▶ [Required work]: Print, exactly as they stand, the lines from the start of the listing to the line containing "from mathutils.geometry import", inclusive.

▶ [Collected data]:

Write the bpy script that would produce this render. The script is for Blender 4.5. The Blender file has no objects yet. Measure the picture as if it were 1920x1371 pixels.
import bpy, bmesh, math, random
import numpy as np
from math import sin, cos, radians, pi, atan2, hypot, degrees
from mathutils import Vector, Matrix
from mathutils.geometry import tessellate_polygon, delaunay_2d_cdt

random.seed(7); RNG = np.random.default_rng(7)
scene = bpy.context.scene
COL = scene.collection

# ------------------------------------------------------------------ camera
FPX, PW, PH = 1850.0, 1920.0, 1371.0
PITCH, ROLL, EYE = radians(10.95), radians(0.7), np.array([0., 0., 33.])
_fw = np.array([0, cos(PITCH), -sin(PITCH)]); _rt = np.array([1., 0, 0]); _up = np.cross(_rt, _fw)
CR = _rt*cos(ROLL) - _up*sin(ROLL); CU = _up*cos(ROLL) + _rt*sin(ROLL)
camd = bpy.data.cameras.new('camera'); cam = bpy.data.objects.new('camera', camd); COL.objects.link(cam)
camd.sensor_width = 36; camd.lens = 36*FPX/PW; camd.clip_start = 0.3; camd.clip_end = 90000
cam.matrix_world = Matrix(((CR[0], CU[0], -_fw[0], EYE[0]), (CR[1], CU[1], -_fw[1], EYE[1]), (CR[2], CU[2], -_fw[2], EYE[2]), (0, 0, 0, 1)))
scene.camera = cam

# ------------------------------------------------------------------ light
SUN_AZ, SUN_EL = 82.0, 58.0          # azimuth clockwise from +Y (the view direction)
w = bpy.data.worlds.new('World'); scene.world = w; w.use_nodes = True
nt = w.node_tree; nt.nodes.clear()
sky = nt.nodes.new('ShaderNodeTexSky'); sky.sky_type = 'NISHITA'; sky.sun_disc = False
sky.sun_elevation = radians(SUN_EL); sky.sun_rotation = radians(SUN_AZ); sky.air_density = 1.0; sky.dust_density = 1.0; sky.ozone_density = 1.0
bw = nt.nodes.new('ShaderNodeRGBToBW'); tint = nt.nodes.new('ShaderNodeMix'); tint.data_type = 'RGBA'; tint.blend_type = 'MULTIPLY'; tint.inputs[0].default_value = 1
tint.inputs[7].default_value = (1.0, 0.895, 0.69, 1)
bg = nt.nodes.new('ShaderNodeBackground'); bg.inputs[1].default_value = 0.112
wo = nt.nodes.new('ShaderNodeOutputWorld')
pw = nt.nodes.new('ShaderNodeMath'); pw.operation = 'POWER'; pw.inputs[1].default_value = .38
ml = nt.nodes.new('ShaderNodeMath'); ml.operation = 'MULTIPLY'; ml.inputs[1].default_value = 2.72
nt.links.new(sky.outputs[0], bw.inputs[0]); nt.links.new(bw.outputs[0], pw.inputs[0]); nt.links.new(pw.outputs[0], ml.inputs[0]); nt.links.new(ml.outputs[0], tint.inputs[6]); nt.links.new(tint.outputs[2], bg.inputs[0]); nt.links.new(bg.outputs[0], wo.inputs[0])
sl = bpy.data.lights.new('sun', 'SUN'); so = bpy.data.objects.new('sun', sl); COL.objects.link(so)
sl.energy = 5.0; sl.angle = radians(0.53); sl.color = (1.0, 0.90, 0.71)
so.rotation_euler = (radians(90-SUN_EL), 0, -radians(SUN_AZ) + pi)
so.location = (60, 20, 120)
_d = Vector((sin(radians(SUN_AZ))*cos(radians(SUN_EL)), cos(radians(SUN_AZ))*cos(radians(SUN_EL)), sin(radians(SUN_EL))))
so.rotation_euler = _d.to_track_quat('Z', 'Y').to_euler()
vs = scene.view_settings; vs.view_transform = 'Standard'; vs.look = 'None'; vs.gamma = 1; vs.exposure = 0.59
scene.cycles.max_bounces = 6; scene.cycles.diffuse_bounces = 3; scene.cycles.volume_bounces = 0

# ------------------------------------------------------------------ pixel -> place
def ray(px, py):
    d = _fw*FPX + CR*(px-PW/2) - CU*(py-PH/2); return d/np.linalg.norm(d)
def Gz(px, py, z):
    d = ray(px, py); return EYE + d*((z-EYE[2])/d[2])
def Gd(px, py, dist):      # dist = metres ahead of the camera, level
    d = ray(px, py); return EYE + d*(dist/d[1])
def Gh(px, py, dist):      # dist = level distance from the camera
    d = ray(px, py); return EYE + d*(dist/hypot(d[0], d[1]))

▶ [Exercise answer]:
Write the bpy script that would produce this render. The script is for Blender 4.5. The Blender file has no objects yet. Measure the picture as if it were 1920x1371 pixels.
import bpy, bmesh, math, random
import numpy as np
from math import sin, cos, radians, pi, atan2, hypot, degrees
from mathutils import Vector, Matrix
from mathutils.geometry import tessellate_polygon, delaunay_2d_cdt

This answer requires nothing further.